The request
Beginning with the first line of the data below, extract each line up to and including the one containing "S.camera = cam". Copy them exactly and add nothing.

Data
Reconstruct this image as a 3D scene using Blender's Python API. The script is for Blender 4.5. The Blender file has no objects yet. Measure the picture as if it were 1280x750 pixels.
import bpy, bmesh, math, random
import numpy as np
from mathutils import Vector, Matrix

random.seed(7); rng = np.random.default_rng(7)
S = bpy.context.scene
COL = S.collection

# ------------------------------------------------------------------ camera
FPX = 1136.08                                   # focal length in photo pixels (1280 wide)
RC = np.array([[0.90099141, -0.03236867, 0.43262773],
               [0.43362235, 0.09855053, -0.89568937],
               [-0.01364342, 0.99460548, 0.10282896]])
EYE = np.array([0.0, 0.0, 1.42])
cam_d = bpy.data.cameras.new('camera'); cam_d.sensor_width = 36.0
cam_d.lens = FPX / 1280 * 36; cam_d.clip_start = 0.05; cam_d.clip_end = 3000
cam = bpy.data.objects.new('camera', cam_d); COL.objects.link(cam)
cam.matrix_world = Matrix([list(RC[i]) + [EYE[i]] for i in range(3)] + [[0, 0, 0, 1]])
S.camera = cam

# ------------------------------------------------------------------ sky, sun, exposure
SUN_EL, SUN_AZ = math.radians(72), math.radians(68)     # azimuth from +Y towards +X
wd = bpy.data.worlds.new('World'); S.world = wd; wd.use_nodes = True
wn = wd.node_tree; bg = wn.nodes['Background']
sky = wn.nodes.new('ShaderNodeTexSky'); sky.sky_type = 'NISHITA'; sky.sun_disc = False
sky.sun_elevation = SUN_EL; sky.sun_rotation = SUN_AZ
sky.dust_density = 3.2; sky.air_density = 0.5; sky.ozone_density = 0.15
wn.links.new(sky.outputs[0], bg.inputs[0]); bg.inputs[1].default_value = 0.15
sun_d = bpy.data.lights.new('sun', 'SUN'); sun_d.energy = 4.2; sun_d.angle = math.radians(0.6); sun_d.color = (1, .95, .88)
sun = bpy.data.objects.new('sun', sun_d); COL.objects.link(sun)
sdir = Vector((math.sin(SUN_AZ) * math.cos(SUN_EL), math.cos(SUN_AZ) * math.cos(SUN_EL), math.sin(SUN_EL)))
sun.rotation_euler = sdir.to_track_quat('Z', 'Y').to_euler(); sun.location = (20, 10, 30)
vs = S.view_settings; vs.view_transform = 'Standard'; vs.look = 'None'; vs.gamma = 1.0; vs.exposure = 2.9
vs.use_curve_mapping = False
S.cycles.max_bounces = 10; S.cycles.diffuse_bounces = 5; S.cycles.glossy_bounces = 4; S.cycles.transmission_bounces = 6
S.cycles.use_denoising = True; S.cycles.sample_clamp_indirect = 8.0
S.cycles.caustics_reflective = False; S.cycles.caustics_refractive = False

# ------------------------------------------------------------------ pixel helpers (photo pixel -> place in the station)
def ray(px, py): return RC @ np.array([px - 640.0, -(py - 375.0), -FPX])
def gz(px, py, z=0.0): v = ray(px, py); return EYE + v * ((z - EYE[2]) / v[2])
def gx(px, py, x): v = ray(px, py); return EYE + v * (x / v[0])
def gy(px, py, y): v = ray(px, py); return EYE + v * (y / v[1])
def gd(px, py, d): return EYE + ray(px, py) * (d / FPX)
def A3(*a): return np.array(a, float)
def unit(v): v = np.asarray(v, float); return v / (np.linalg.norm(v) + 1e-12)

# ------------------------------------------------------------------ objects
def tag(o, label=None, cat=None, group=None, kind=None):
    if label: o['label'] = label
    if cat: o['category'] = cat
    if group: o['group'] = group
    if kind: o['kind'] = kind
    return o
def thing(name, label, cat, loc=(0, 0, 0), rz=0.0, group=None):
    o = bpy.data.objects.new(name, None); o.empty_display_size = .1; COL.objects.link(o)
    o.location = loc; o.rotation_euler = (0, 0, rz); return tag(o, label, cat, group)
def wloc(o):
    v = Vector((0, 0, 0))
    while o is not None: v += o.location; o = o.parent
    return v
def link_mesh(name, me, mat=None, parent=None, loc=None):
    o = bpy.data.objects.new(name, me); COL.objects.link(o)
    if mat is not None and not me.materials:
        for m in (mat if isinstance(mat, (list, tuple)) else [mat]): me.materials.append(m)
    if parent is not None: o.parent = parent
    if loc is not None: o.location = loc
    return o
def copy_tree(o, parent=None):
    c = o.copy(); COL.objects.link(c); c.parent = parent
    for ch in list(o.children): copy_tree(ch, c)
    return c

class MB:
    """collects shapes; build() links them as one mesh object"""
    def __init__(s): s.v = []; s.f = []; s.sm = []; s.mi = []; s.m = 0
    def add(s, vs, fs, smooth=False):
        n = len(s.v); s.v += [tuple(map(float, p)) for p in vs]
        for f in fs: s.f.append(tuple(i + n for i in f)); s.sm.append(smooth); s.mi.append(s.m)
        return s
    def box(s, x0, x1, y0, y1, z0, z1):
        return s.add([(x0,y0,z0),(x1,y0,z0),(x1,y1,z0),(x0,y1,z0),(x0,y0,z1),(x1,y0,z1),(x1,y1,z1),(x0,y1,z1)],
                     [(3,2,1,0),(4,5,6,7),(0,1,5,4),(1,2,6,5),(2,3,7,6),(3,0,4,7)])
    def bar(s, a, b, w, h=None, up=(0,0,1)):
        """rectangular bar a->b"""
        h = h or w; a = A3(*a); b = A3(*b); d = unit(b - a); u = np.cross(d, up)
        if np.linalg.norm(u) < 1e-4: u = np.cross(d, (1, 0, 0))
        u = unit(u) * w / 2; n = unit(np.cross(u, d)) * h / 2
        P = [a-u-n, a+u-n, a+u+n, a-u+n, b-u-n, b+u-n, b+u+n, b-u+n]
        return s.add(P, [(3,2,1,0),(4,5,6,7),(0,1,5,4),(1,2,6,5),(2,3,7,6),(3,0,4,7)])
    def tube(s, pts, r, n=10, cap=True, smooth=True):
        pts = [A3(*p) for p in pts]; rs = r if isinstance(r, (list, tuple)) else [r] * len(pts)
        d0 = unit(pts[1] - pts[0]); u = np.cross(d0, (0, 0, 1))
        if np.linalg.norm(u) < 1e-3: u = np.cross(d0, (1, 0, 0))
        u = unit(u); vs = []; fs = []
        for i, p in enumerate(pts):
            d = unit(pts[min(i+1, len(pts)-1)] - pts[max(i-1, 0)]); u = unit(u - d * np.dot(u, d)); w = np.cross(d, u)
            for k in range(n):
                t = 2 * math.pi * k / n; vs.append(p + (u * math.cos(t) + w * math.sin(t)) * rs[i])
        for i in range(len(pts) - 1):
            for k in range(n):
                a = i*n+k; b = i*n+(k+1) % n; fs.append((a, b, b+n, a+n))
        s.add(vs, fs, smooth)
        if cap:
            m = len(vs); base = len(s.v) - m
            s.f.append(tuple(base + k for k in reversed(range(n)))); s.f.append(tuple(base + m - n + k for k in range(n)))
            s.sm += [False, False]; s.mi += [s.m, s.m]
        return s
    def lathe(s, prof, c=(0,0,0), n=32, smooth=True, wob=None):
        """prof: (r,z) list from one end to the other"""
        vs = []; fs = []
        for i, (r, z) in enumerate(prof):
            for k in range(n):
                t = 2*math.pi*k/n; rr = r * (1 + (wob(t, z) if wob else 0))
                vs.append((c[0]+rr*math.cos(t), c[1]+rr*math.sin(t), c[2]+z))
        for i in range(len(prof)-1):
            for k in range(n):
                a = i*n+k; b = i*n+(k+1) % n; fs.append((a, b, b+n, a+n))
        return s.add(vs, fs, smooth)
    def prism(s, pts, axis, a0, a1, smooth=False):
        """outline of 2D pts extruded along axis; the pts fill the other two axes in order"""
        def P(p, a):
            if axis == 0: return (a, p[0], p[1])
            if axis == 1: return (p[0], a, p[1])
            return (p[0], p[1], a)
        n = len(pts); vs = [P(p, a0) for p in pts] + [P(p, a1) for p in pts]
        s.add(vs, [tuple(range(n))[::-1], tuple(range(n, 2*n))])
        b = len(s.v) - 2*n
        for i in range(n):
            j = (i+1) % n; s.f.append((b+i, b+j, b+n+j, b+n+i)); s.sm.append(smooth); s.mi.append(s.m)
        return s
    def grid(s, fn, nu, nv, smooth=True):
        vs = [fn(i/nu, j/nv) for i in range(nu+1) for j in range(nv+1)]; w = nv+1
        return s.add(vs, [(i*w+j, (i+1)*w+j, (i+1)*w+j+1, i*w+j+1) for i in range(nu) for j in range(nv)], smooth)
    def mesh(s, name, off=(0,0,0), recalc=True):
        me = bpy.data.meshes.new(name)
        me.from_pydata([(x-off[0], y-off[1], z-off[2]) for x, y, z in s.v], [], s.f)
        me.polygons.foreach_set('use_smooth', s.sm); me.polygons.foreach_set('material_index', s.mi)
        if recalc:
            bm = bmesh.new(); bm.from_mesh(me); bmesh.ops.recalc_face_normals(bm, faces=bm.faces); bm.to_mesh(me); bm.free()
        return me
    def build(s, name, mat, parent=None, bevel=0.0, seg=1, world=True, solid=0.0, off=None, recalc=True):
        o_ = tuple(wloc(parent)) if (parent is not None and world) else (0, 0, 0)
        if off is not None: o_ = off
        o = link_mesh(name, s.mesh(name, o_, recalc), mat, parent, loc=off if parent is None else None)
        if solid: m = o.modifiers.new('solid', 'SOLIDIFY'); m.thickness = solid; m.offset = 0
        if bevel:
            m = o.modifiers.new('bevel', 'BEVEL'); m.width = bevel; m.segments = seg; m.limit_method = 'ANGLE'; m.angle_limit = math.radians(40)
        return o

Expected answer
Reconstruct this image as a 3D scene using Blender's Python API. The script is for Blender 4.5. The Blender file has no objects yet. Measure the picture as if it were 1280x750 pixels.
import bpy, bmesh, math, random
import numpy as np
from mathutils import Vector, Matrix

random.seed(7); rng = np.random.default_rng(7)
S = bpy.context.scene
COL = S.collection

# ------------------------------------------------------------------ camera
FPX = 1136.08                                   # focal length in photo pixels (1280 wide)
RC = np.array([[0.90099141, -0.03236867, 0.43262773],
               [0.43362235, 0.09855053, -0.89568937],
               [-0.01364342, 0.99460548, 0.10282896]])
EYE = np.array([0.0, 0.0, 1.42])
cam_d = bpy.data.cameras.new('camera'); cam_d.sensor_width = 36.0
cam_d.lens = FPX / 1280 * 36; cam_d.clip_start = 0.05; cam_d.clip_end = 3000
cam = bpy.data.objects.new('camera', cam_d); COL.objects.link(cam)
cam.matrix_world = Matrix([list(RC[i]) + [EYE[i]] for i in range(3)] + [[0, 0, 0, 1]])
S.camera = cam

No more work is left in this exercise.